Data shown:
==*==

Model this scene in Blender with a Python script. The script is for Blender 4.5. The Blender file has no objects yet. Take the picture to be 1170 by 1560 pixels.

==*==

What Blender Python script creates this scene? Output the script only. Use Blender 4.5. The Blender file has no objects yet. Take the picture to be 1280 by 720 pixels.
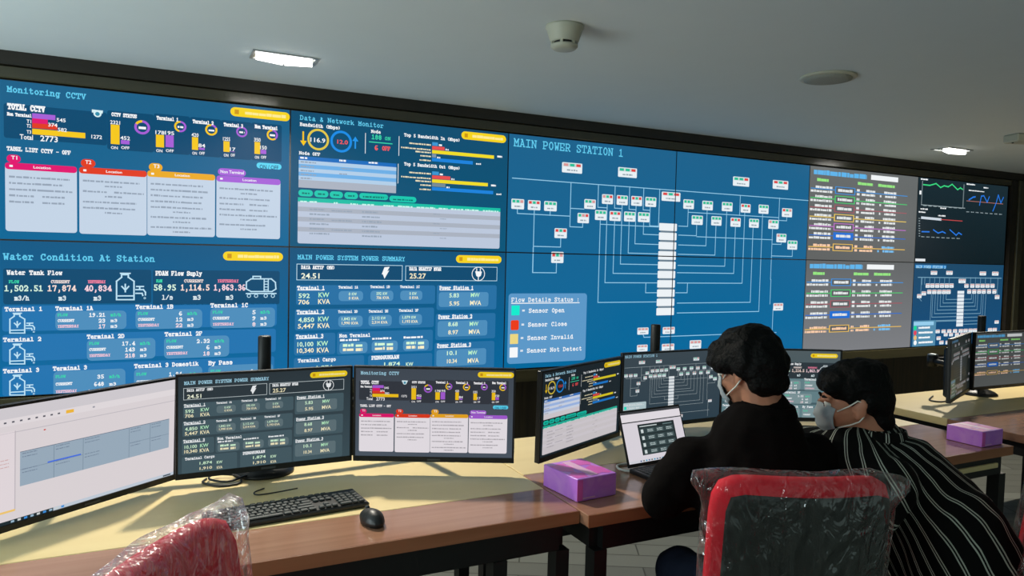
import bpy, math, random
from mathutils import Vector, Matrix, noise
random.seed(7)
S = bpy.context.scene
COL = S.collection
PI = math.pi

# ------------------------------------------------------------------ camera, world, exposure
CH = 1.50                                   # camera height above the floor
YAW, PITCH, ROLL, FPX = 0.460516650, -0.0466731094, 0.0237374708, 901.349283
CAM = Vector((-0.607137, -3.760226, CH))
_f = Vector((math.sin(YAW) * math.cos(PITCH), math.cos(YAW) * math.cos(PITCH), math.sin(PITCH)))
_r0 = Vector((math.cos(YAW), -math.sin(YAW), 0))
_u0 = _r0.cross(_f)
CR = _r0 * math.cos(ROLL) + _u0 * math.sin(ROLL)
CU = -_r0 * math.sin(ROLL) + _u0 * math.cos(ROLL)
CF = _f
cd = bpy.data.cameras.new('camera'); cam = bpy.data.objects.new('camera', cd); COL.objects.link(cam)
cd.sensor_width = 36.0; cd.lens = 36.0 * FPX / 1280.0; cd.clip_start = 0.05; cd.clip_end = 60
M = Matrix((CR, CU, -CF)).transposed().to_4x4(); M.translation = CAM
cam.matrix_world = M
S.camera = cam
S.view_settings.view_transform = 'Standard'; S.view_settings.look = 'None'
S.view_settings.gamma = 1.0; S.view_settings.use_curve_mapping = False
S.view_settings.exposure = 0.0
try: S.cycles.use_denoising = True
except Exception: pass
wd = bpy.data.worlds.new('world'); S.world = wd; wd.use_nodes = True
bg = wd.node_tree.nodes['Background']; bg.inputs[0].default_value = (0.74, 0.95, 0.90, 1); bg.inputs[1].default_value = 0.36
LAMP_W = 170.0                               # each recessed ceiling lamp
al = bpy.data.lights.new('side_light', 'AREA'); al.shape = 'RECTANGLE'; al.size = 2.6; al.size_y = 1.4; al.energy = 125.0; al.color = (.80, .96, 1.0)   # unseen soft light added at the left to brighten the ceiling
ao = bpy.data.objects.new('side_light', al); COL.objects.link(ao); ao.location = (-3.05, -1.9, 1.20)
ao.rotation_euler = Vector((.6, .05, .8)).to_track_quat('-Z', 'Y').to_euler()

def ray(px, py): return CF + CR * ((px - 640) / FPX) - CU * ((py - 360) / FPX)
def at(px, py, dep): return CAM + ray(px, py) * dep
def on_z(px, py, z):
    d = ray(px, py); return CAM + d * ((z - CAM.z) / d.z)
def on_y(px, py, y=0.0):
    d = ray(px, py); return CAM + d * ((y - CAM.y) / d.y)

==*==

Given task:
Repeat exactly, and only, the lines from the one containing "What Blender Python" through the one containing "d = ray(px, py); return CAM + d * ((y", both included, without the pictures.

Reply:
What Blender Python script creates this scene? Output the script only. Use Blender 4.5. The Blender file has no objects yet. Take the picture to be 1280 by 720 pixels.
import bpy, math, random
from mathutils import Vector, Matrix, noise
random.seed(7)
S = bpy.context.scene
COL = S.collection
PI = math.pi

# ------------------------------------------------------------------ camera, world, exposure
CH = 1.50                                   # camera height above the floor
YAW, PITCH, ROLL, FPX = 0.460516650, -0.0466731094, 0.0237374708, 901.349283
CAM = Vector((-0.607137, -3.760226, CH))
_f = Vector((math.sin(YAW) * math.cos(PITCH), math.cos(YAW) * math.cos(PITCH), math.sin(PITCH)))
_r0 = Vector((math.cos(YAW), -math.sin(YAW), 0))
_u0 = _r0.cross(_f)
CR = _r0 * math.cos(ROLL) + _u0 * math.sin(ROLL)
CU = -_r0 * math.sin(ROLL) + _u0 * math.cos(ROLL)
CF = _f
cd = bpy.data.cameras.new('camera'); cam = bpy.data.objects.new('camera', cd); COL.objects.link(cam)
cd.sensor_width = 36.0; cd.lens = 36.0 * FPX / 1280.0; cd.clip_start = 0.05; cd.clip_end = 60
M = Matrix((CR, CU, -CF)).transposed().to_4x4(); M.translation = CAM
cam.matrix_world = M
S.camera = cam
S.view_settings.view_transform = 'Standard'; S.view_settings.look = 'None'
S.view_settings.gamma = 1.0; S.view_settings.use_curve_mapping = False
S.view_settings.exposure = 0.0
try: S.cycles.use_denoising = True
except Exception: pass
wd = bpy.data.worlds.new('world'); S.world = wd; wd.use_nodes = True
bg = wd.node_tree.nodes['Background']; bg.inputs[0].default_value = (0.74, 0.95, 0.90, 1); bg.inputs[1].default_value = 0.36
LAMP_W = 170.0                               # each recessed ceiling lamp
al = bpy.data.lights.new('side_light', 'AREA'); al.shape = 'RECTANGLE'; al.size = 2.6; al.size_y = 1.4; al.energy = 125.0; al.color = (.80, .96, 1.0)   # unseen soft light added at the left to brighten the ceiling
ao = bpy.data.objects.new('side_light', al); COL.objects.link(ao); ao.location = (-3.05, -1.9, 1.20)
ao.rotation_euler = Vector((.6, .05, .8)).to_track_quat('-Z', 'Y').to_euler()

def ray(px, py): return CF + CR * ((px - 640) / FPX) - CU * ((py - 360) / FPX)
def at(px, py, dep): return CAM + ray(px, py) * dep
def on_z(px, py, z):
    d = ray(px, py); return CAM + d * ((z - CAM.z) / d.z)
def on_y(px, py, y=0.0):
    d = ray(px, py); return CAM + d * ((y - CAM.y) / d.y)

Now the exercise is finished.